An electronic apparatus may have large capacitors at high voltage in the power supply section, presenting a shock hazard even when the apparatus is switched off. A "bleeder resistor" is therefore placed across such a capacitor, as shown schematically in Figure 21.50, to bleed the charge from it after the apparatus is off. Why must the bleeder resistance be much greater than the effective resistance of the rest of the circuit? How does this affect the time constant for discharging the capacitor?

Short Answer

Expert verified

The rest of the circuit will use less power.

Increase the external resistor's resistance to increase the time constant.

Step by step solution

Concept of the problem

An electronic apparatus has a large capacitor to accommodate a large amount of charge depending upon the requirement of the apparatus, even when the apparatus is switched off the capacitor present in the apparatus stores the charge and when touched directly presents a shock hazard.
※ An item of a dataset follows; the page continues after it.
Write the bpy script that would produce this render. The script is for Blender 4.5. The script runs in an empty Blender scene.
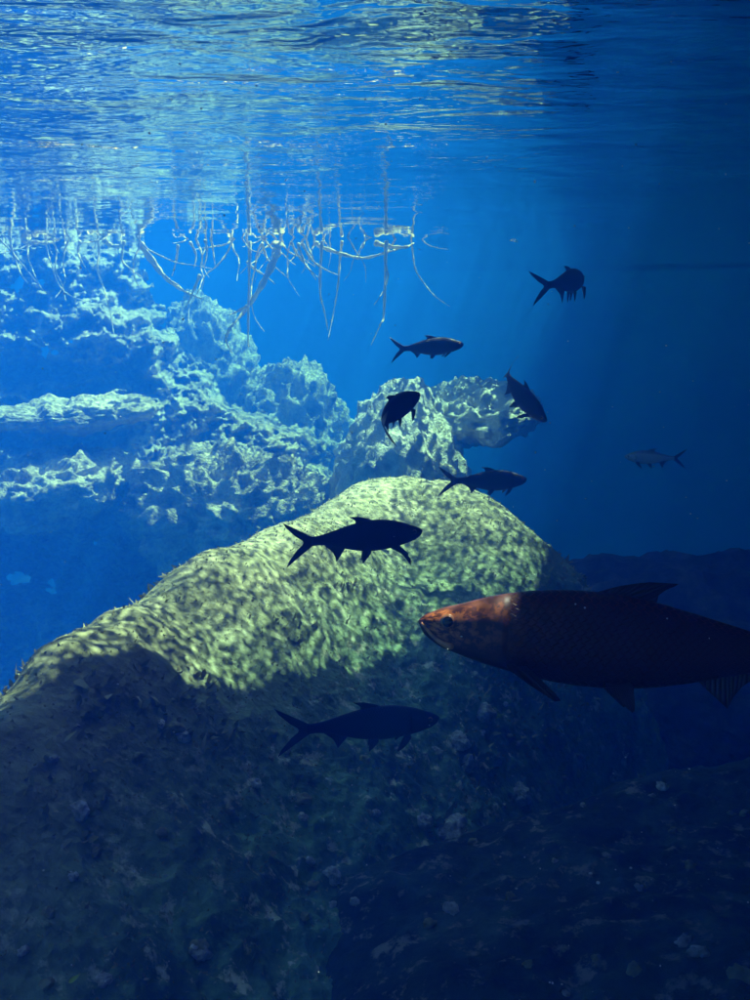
import bpy, bmesh, math, random
import numpy as np
from mathutils import Vector, Matrix, Euler

random.seed(7); RNG = np.random.default_rng(7)
S = bpy.context.scene
COL = S.collection
R = math.radians

# ------------------------------------------------------------------ camera
CAM_Z = -1.05                       # 1.05 m below the water surface (z = 0)
F = 960.0                           # focal length in pixels of a 750x1000 frame
PITCH = math.atan(200 / F)          # looking slightly down
cd = bpy.data.cameras.new('camera'); cam = bpy.data.objects.new('camera', cd); COL.objects.link(cam)
cam.location = (0, 0, CAM_Z); cam.rotation_euler = (R(90) - PITCH, 0, 0)
cd.sensor_fit = 'VERTICAL'; cd.angle = 2 * math.atan(500 / F); cd.clip_start = 0.05; cd.clip_end = 500
S.camera = cam

def at(px, py, D):
    """the place seen at a pixel of the photograph, D metres ahead"""
    x = (px - 375) / F; u = (500 - py) / F
    fy = math.cos(PITCH) + u * math.sin(PITCH); fz = -math.sin(PITCH) + u * math.cos(PITCH)
    k = D / fy
    return Vector((x * k, D, CAM_Z + fz * k))

# ------------------------------------------------------------------ sun
SUN_EL, SUN_AZ = R(60), R(42)       # azimuth clockwise from +Y (ahead of the camera)
TO_SUN = Vector((math.sin(SUN_AZ) * math.cos(SUN_EL), math.cos(SUN_AZ) * math.cos(SUN_EL), math.sin(SUN_EL)))
sl = bpy.data.lights.new('sun', 'SUN'); sl.energy = 5.0; sl.angle = R(0.5); sl.color = (1.0, 0.95, 0.84)
so = bpy.data.objects.new('sun', sl); COL.objects.link(so)
so.rotation_euler = (-TO_SUN).to_track_quat('-Z', 'Y').to_euler()
w = bpy.data.worlds.new('World'); S.world = w; w.use_nodes = True
nt = w.node_tree; bgn = nt.nodes['Background']
sky = nt.nodes.new('ShaderNodeTexSky'); sky.sky_type = 'NISHITA'; sky.sun_disc = False
sky.sun_elevation = SUN_EL; sky.sun_rotation = SUN_AZ
nt.links.new(sky.outputs[0], bgn.inputs[0]); bgn.inputs[1].default_value = 0.12

S.view_settings.view_transform = 'Standard'; S.view_settings.look = 'None'
S.view_settings.gamma = 1; S.view_settings.exposure = 2.4; S.view_settings.use_curve_mapping = False
cy = S.cycles
cy.use_denoising = True
try: cy.denoiser = 'OPENIMAGEDENOISE'
except Exception: pass
cy.max_bounces = 6; cy.diffuse_bounces = 2; cy.glossy_bounces = 3; cy.volume_bounces = 2
cy.transparent_max_bounces = 12; cy.caustics_reflective = False; cy.caustics_refractive = False
cy.sample_clamp_indirect = 3.0; cy.use_adaptive_sampling = True; cy.adaptive_threshold = 0.01

# ------------------------------------------------------------------ helpers
def setp(o, label=None, cat=None, group=None, kind=None):
    if label: o['label'] = label
    if cat: o['category'] = cat
    if group: o['group'] = group
    if kind: o['kind'] = kind
    return o

def mesh_obj(name, verts, faces, mat, parent=None, smooth=True):
    me = bpy.data.meshes.new(name)
    me.from_pydata([tuple(v) for v in verts] if not isinstance(verts, np.ndarray) else verts.tolist(), [], faces if isinstance(faces, list) else faces.tolist())
    if smooth: me.polygons.foreach_set('use_smooth', [True] * len(me.polygons))
    for m in (mat if isinstance(mat, (list, tuple)) else [mat]): me.materials.append(m)
    o = bpy.data.objects.new(name, me); COL.objects.link(o)
    if parent is not None: o.parent = parent
    return o

def empty(name, loc=(0, 0, 0)):
    o = bpy.data.objects.new(name, None); COL.objects.link(o); o.location = loc; o.empty_display_size = .2
    return o

# numpy gradient noise -------------------------------------------------
def _h(ix, iy, iz, seed):
    n = (ix.astype(np.int64) * 374761393 + iy.astype(np.int64) * 668265263 + iz.astype(np.int64) * 2147483647 + seed * 974711) & 0xffffffff
    n = ((n ^ (n >> 13)) * 1274126177) & 0xffffffff
    n = ((n ^ (n >> 16)) * 2246822519) & 0xffffffff
    return (n ^ (n >> 15)) & 0xffffffff
def noise(p, seed=0):
    i = np.floor(p).astype(np.int64); f = p - i
    u = f * f * f * (f * (f * 6 - 15) + 10)
    out = np.zeros(len(p))
    for dx in (0, 1):
        for dy in (0, 1):
            for dz in (0, 1):
                h = _h(i[:, 0] + dx, i[:, 1] + dy, i[:, 2] + dz, seed)
                gx = (h & 1023) / 511.5 - 1; gy = ((h >> 10) & 1023) / 511.5 - 1; gz = ((h >> 20) & 1023) / 511.5 - 1
                d = gx * (f[:, 0] - dx) + gy * (f[:, 1] - dy) + gz * (f[:, 2] - dz)
                w_ = (u[:, 0] if dx else 1 - u[:, 0]) * (u[:, 1] if dy else 1 - u[:, 1]) * (u[:, 2] if dz else 1 - u[:, 2])
                out += w_ * d
    return out
def fbm(p, octs=5, lac=2.1, gain=.5, seed=0, ridged=False):
    a, s, out = 1.0, 1.0, np.zeros(len(p))
    for k in range(octs):
        n = noise(p * s + 17.3 * k, seed + k)
        out += a * ((1 - 2 * np.abs(n)) - .6 if ridged else n)
        a *= gain; s *= lac
    return out

class TPS:
    def __init__(self, pts, smooth=1e-3):
        P = np.array([[p[0], p[1]] for p in pts], float); z = np.array([p[2] for p in pts], float)
        n = len(P); d = np.linalg.norm(P[:, None] - P[None], axis=2)
        K = self.U(d) + smooth * np.eye(n); A = np.zeros((n + 3, n + 3))
        A[:n, :n] = K; A[:n, n] = 1; A[:n, n + 1:] = P; A[n, :n] = 1; A[n + 1:, :n] = P.T
        self.c = np.linalg.solve(A, np.concatenate([z, np.zeros(3)])); self.P = P
    @staticmethod
    def U(d):
        with np.errstate(divide='ignore', invalid='ignore'): r = d * d * np.log(d)
        return np.nan_to_num(r)
    def __call__(self, x, y):
        out = np.zeros(len(x)); n = len(self.P)
        for a in range(0, len(x), 20000):
            q = np.stack([x[a:a + 20000], y[a:a + 20000]], 1)
            d = np.linalg.norm(q[:, None] - self.P[None], axis=2)
            out[a:a + 20000] = self.U(d) @ self.c[:n] + self.c[n] + q @ self.c[n + 1:]
        return out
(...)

To avoid the shock, a bleeder resistor is placed across such a capacitor to take out the charge which is stored in the capacitor when the apparatus is switched off.

Explanation

In a parallel circuit, the higher the resistance, the more voltage is distributed evenly across all branches. The sum of all branches equals the current.

This means that each branch's power can be estimated as follows:

\({\rm{P}} = {\rm{V}} \times {\rm{I}}\)

where \({\rm{V}}\) is the same for all branches, meaning need to calculate how much \({\rm{I}}\) is in each branch so could compare power relations between branches.

Again,

\({\rm{I}} = \frac{{\rm{V}}}{{\rm{R}}}\)

This means that the higher the resistance, the less current, and thus power, flows through that specific branch. This also indicates that the higher the resistor's resistance, the less electricity the rest of the circuit will consume. However, increasing its resistance will raise the time constant.